16 czerwca 2014, 10:25
ja bym nie zaprosiła. Na swoje przyjęcie zaproszę jedynie chrzestnego, zawsze pamięta o świętach i urodzinach, nawet jeśli nie ma pieniedzy to i tak zawsze dzwoni (absolutnie nie oczekuję kasy, ale to takie u mnie w rodzinie staroświeckie podejście, że bez kasy lub prezentu to się nie wybieraj ;)), czasami jak jest w Trójmieście służbowo to wpadnie na kawę. Chrzestnej nie widziałam jakieś 10 lat. Wysyłałam kilka razy kartki z wakacji, ale nie dostawałam żadnej odpowiedzi czy też chociaż telefonu.. więc przykro mi i ewentualnie wysłałabym tylko zawiadomienie o ślubie. Jakby chciała to by się pojawiła. Myślę, że nie problem zamówić w restauracji +/- dwa obiady w razie czego, gdyby pojawił się jakiś znajomy o którym zapomnieliście, albo wlaśnie jakaś krewna czy krewny. My tak zawsze robimy przy uroczystościach rodzinnych (stypy, przyjęcia, rocznice). Restauracja ma przygotowane, nie bierze kasy jeżeli nie podają tego obiadu, dopiero w momencie jeżeli jednak będzie te dwie czy trzy osoby więcej.
16 czerwca 2014, 10:26
noo ale nie chce zeby to bylo w formie stypy, moze byc dluzej ja nigdy nie bylam na takim przyjeciu po slubie, nie wiem jak dlugo to trwa
16 czerwca 2014, 10:36
16 czerwca 2014, 10:42
ja chcę podobne przyjęcie... ale nie wyobrażam sobie rodzinie zaserwować wódkę po obiedzie. Wino i szampan, jak ktoś wyżej pisał.
Na bufet też się nie zdecyduję, ustalone menu, bufet jakoś tak mało odświętnie? w sensie ja dość często z rodzinką chodzę na takie bufety i raczej mi się to kojarzy z normalnym dniem :P
16 czerwca 2014, 10:55
ja bylam na takim przyjeciu ze szwedzkim stolem. drinki serwowal barman, przekaski typu krakersy winogron, obiad gl dania i ciasta + krojenie tortu. bylo fajnie, trwalo kilka godzinek (z 5?), jakas delikatna muzyka, rozmawialismy
16 czerwca 2014, 10:59
U nas po cywilnym zaprosiliśmy ok 30 osób na obiad , tort i kawę. A alkoholu na toast był szampan, a poza tym 3 rodzaje wina.
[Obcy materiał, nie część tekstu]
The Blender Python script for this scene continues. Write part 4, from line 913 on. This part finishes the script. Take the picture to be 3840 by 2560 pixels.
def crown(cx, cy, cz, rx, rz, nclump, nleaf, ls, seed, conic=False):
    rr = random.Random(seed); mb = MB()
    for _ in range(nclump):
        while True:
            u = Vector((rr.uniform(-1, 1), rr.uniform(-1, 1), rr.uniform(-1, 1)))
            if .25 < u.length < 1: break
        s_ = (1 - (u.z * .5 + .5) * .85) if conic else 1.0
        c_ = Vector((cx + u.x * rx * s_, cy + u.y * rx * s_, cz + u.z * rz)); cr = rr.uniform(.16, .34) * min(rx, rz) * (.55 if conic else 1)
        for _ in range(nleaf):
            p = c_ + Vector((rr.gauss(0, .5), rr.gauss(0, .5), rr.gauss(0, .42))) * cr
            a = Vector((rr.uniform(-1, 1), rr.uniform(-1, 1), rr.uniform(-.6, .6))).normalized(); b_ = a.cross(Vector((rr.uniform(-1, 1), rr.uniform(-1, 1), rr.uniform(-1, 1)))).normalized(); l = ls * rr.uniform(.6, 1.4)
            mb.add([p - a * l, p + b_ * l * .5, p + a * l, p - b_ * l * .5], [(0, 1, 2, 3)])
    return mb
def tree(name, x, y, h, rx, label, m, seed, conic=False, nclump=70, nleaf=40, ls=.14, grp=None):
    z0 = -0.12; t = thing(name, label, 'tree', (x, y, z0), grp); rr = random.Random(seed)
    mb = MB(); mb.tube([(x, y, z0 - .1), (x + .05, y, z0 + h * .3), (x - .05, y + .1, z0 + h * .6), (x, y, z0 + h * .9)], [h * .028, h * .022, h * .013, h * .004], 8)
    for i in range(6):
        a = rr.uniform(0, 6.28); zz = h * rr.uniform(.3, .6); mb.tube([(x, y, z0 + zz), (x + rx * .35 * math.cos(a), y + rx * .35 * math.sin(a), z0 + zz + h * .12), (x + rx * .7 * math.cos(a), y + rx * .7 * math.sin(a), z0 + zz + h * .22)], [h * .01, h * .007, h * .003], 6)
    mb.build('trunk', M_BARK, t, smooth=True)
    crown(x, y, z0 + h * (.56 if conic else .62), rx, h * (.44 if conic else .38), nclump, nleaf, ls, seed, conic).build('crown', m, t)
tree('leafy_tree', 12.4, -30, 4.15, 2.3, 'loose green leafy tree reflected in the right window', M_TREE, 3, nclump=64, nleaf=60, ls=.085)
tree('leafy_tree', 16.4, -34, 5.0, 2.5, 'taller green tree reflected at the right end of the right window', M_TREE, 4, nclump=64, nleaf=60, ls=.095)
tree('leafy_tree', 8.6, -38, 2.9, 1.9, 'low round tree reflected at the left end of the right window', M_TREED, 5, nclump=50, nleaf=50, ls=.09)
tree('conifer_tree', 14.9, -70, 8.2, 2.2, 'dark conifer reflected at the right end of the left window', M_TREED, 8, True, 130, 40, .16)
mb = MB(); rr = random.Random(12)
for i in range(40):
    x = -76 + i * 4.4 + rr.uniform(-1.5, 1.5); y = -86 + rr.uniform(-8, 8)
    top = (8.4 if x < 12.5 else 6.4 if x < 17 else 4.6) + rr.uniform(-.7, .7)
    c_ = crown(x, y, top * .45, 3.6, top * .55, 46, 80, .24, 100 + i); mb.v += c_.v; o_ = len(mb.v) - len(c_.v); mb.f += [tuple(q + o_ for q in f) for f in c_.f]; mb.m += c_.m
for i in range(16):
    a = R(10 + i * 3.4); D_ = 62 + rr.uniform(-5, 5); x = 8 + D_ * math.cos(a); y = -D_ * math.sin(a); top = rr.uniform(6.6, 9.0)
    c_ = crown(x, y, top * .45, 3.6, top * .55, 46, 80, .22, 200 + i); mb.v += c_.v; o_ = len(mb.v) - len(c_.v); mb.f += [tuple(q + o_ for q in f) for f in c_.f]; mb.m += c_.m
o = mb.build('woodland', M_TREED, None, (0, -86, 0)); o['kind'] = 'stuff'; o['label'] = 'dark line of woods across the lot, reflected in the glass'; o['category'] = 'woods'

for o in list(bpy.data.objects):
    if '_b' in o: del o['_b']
Wódki nie organizowaliśmy, bo wszystko trwało 4h (od 13 do 17) i uważaliśmy, że to nie pora, żeby ktoś miał pijany chodzić ;) Chrzestnych zaprosiliśmy, chociaż kontakt z nimi żaden, ale wyszliśmy z założenia, że możemy im pokazać, że w tak ważnym dla nas dniu my o nich pamiętaliśmy i chcemy, żeby byli z nami.
16 czerwca 2014, 11:00
mnie się wydaje ,że bez wódki to głupio....tak jak byście chcieli na wszystkim oszczędzić.Chrzestnych bym zaprosiła mimo wszystko. A choćby po to ,że od czegoś są i chociaż 2 razy w życiu(na komunię i ślub) należy Ci się jakiś prezent od Nich.
Co za beznadziejne podejscie...
Ja bym nie stawiala na bufet, tylko na obiad. Bo w koncu nie zapraszasz ich na caly wieczor i noc, tylko na kilka godzin, i moim zdaniem w takich sytuacjach lepiej pasuje zorganizowac obiad, niz bufet typu kazdy sobie.
16 czerwca 2014, 11:12
Moi chrzestni też mnie widzieli na komunii, zanim zaprosiłam ich na ślub. Chrzestna przyszła, była zachwycona, że ją zaprosiliśmy, wybawiła się na weselu, okazało się , że to świetna kobieta. Chrzestny nie przyjechał i miałam to gdzieś - nie chciał to niech spada, więcej go zapraszać na żadne okazje nie będę. Zawsze mozesz zaprosić, jeżeli im zależy to przyjadą, jeżeli nie to trudno.